As with each of his collections of American, Chinese and Cuban art, he notes that he feels like ‘‘I have an eye for art, but I have had a lot of help. Someone has to train you.’’ For each of his collections, he found advisors.

To learn more about Cuban art, he trolled the Internet, consulted people in Havana, and had lunch with Holly Block, who wrote the book Art Cuba: The New Generation. It came out the year that Farber traveled to Havana.

Another critical book in his quest to collect Cuban art was New Art of Cuba, which Luis Camnitzer wrote in 1994. Farber calls it his bible. He keeps copies at his homes in Miami Beach and New York.

``I go on vacation and I take it with me. I read it on the beach. I could read it 50 times.’‘

Farber used a strategy that served him well in his American and Chinese collections: Identify the group show that captured a pivotal moment in the art he pursued.

For Cuban contemporary art, it was Volumen I, which opened Jan. 14, 1981, in the Centro de Arte Internacional in Havana. Camnitzer writes in his book that this show ‘‘has come to symbolize the emergence of the new art in Cuba for artists and critics alike,’’ and he asserts that the show had a historical impact on Cuban art in the 20th century.

Its impact since seems undiminished: Five of the artists from that 1981 show are in the Farber show. They include three who frequently exhibit in South Florida: José Bediá, Tomás Sanchez, and Rubén Torres Llorca.

A second strategy Farber used was to seek out the artists themselves. Some were in Cuba; others were in Miami, Canada, Spain, France, and Australia. He contacted them to ask where he could find the artwork that they thought was the best example of their work.

‘‘What I did was try to find the artists, find their great works, try to collect them, and put them in a show to have these works seen for the first time in many cases,’’ Farber says.

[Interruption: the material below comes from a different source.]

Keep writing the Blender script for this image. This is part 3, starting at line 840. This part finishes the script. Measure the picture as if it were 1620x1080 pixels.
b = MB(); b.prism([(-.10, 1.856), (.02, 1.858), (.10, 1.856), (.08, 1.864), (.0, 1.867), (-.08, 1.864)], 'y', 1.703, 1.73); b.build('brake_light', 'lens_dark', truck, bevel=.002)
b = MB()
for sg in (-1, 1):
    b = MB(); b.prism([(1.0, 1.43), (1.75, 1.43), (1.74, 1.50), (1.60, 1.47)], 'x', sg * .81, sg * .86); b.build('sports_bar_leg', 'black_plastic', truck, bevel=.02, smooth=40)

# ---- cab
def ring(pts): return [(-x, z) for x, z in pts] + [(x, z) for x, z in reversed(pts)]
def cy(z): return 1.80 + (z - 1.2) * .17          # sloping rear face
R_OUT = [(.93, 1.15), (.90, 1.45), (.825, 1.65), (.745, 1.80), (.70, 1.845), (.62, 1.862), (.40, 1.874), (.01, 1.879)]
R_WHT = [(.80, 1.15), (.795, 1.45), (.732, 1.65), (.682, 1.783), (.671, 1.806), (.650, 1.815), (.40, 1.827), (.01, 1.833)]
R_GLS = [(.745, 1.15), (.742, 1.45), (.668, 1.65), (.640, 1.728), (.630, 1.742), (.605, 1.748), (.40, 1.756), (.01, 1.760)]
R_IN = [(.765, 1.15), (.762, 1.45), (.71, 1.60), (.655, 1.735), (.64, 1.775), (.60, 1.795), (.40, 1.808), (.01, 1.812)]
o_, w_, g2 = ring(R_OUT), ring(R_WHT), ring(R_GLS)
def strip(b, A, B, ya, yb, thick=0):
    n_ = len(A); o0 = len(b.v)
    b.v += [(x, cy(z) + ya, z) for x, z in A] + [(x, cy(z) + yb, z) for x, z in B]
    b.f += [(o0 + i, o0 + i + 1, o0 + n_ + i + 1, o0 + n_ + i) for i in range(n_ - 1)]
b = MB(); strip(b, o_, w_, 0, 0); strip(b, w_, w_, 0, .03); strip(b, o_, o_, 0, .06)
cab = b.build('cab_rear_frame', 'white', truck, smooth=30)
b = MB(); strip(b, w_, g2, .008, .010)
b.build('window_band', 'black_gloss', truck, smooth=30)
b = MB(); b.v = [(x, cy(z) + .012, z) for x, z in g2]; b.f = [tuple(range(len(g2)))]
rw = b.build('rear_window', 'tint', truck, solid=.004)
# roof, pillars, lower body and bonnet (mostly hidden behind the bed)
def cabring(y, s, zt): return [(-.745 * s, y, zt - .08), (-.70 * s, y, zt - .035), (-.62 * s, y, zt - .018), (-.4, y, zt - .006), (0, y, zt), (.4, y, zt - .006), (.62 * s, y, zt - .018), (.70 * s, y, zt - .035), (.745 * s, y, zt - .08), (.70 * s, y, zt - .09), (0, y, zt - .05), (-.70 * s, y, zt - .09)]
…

Through what he calls sometimes ‘‘nefarious’’ methods, one painting after another from Cuba reached him in New York. ‘‘It was usually rolled up and dirty because it had been sitting for years either in a basement or attic,’’ he says. After he would have a work cleaned and stretched, he says, ``there before me was a miraculous work.’‘

Carlos Estevez, who now lives in Miami, was in Paris when Farber e-mailed him. He benefited from one of Farber’s artistic search-and-rescue missions. In the catalog (but not in the show) is Across the Universe by Estevez. A large sculpture that weighs more than 200 pounds, it shows a Christ-like man with a candle and huge wings.

‘‘He saved that work,’’ says Estevez, who hadn’t seen the sculpture since leaving Cuba in 2003. When he saw it again, he became emotional.

Farber says he has been impressed by the deep friendships among Cuban artists: ``I never met a group of artists so dedicated to other artists.

He saw an example of that in February at the opening party for Carlos Gonzalez at Chelsea Galleria in Wynwood.

‘‘They are all [there] for support,’’ he says. ``They all have a history together. The original dirt on their feet is from Cuba.’‘

Tina Spiro of Chelsea Galleria remembers Farber from that night. He was observant, charming, and curious. Farber doesn’t strike her as a collector who likes art as a status symbol.

‘‘He has a personality that is in sync with art. He’s in touch with what he’s looking at,’’ she says.

Farber says his passion for Cuban art is ‘‘only about the art,’’ and doesn’t carry any political message.

‘‘I know that in Florida people really get bent out of shape with the history of Cuban art.’’ he says, his voice rising.

``People have to realize that not everybody that has the ability to collect Cuban art is involved in politics! It has to be said and I’m not afraid to say it.’‘


What:Cuba Avant-Garde, contemporary Cuban art from the Farber collection

Where: Samuel P. Harn Museum of Art, University of Florida Cultural Plaza, Gainesville

When: 11 a.m.-5 p.m. Tuesday-Friday, 10 a.m.-5 p.m. Saturday, 1-5 p.m. Sunday. Through Sept. 9. (Show then travels to the Ringling Museum in Sarasota through Dec. 31.)